Namun, memang tak semua sepakat. Sebagian ulama Maliki dan Syafi’i lebih hati-hati, karena tidak menemukan dalil yang secara eksplisit menyebut bahwa pahala bacaan Qur’an sampai kepada mayit. Misalnya, Syekh Qarafi dan Ibnu Abi Jamrah berpendapat sebaliknya.
2. Bolehkan Tahlilan Dilakukan pada Hari-Hari Tertentu?
Jawabannya: boleh.
Tradisi tahlilan di hari ke-3, ke-7, ke-40, ke-100, bahkan saat haul tahunan, itu sejatinya bagian dari uruf atau kebiasaan yang tumbuh di masyarakat.

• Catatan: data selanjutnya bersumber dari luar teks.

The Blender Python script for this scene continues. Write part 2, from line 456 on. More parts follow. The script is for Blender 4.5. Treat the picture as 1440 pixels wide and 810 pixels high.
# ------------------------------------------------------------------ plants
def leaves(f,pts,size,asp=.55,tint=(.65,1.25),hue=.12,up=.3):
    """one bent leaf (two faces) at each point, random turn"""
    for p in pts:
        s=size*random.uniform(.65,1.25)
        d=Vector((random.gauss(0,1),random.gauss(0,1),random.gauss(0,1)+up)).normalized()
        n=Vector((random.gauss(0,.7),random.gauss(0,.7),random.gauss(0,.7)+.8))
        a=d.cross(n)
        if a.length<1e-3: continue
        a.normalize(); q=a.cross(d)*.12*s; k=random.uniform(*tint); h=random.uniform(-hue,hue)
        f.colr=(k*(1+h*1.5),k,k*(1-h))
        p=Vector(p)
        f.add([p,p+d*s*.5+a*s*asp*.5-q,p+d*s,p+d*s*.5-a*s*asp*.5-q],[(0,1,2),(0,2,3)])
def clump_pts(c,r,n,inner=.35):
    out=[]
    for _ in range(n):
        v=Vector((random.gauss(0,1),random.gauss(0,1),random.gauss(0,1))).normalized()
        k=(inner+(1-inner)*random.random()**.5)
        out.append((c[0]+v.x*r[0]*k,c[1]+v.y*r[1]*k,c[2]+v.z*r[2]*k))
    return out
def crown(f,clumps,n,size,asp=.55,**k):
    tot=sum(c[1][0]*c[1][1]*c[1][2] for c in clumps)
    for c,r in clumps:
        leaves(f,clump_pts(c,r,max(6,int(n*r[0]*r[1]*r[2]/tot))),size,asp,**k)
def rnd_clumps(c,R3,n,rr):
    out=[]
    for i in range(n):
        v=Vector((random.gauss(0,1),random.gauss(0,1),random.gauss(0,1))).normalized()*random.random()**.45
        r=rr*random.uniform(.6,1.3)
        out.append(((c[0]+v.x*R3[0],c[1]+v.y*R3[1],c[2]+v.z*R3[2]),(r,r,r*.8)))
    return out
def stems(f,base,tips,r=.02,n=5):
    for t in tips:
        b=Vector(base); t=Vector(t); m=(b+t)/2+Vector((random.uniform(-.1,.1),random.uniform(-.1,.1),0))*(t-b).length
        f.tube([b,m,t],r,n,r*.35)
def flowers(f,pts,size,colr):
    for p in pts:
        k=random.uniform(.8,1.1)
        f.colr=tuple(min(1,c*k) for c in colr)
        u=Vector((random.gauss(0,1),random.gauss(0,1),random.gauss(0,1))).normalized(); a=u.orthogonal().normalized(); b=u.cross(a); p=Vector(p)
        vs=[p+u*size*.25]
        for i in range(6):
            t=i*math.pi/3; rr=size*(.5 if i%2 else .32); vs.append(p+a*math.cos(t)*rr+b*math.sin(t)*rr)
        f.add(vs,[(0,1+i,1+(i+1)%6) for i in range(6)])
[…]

Dan itu tidak bertentangan dengan syariat.
Contohnya, dalam hadis riwayat Bukhari, disebutkan bahwa Nabi Muhammad SAW biasa mengunjungi Masjid Quba setiap hari Sabtu. Menurut Ibnu Hajar Al-Asqalani, ini jadi bukti bahwa menentukan waktu khusus untuk ibadah itu diperbolehkan.
Imam Nawawi Banten dalam Nihayatuz Zain juga menjelaskan, tidak ada pembatasan waktu untuk sedekah. Tapi kalau masyarakat membiasakan bersedekah di hari ke-7 atau ke-40 kematian, itu termasuk bagian dari adat yang baik.
Bahkan, Imam Thawus Al-Yamani, seorang Tabi’in, menyebut bahwa karena mayit sedang menghadapi pertanyaan di alam kubur selama tujuh hari, para salaf dulu menganjurkan agar keluarga memberi makan orang-orang (bersedekah) selama periode itu.
Baca Juga : Khutbah Jumat: Tahun Baru Hijriah, Saatnya Evaluasi Diri dan Jauhi Narkoba
3. Bagaimana Hukum Bersedekah atas Nama Mayit? Ini Jawaban Nabi Sendiri
Kalau yang satu ini, seluruh ulama sepakat: bersedekah untuk orang yang sudah meninggal adalah amal yang sangat dianjurkan, dan pahalanya sampai.
Hadis sahih riwayat Muslim menceritakan bahwa seorang sahabat bertanya pada Nabi:
“Ibuku wafat tiba-tiba. Aku yakin kalau masih sempat bicara, ia pasti ingin bersedekah. Bolehkah aku bersedekah atas namanya?”
Jawab Nabi: “Ya.”
Ini jadi dalil kuat, dan ditegaskan oleh Imam Nawawi dalam Syarh Shahih Muslim bahwa para ulama sepakat soal ini.
Kesimpulan: Tradisi yang Didukung Syariat
Dari penjelasan di atas, kita bisa menarik benang merah:
-
Menghadiahkan pahala bacaan dan doa kepada mayit dibolehkan oleh mayoritas ulama.
-
Mengadakan tahlilan di waktu tertentu seperti malam Jumat atau hari ke-7 dan ke-40 juga diperbolehkan.
-
Bersedekah atas nama mayit bukan hanya boleh, tapi sangat dianjurkan.
Jadi, tahlilan bukan sekadar tradisi turun-temurun. Ia punya akar yang kuat dalam fikih Islam, dan menjadi bentuk cinta terakhir kita pada orang yang telah pergi.
Namun demikian, jika ada yang berbeda pendapat, mari kita sikapi dengan bijak. Karena semuanya berangkat dari satu niat: ingin memberikan yang terbaik untuk yang sudah tiada. Wallahu A’lam.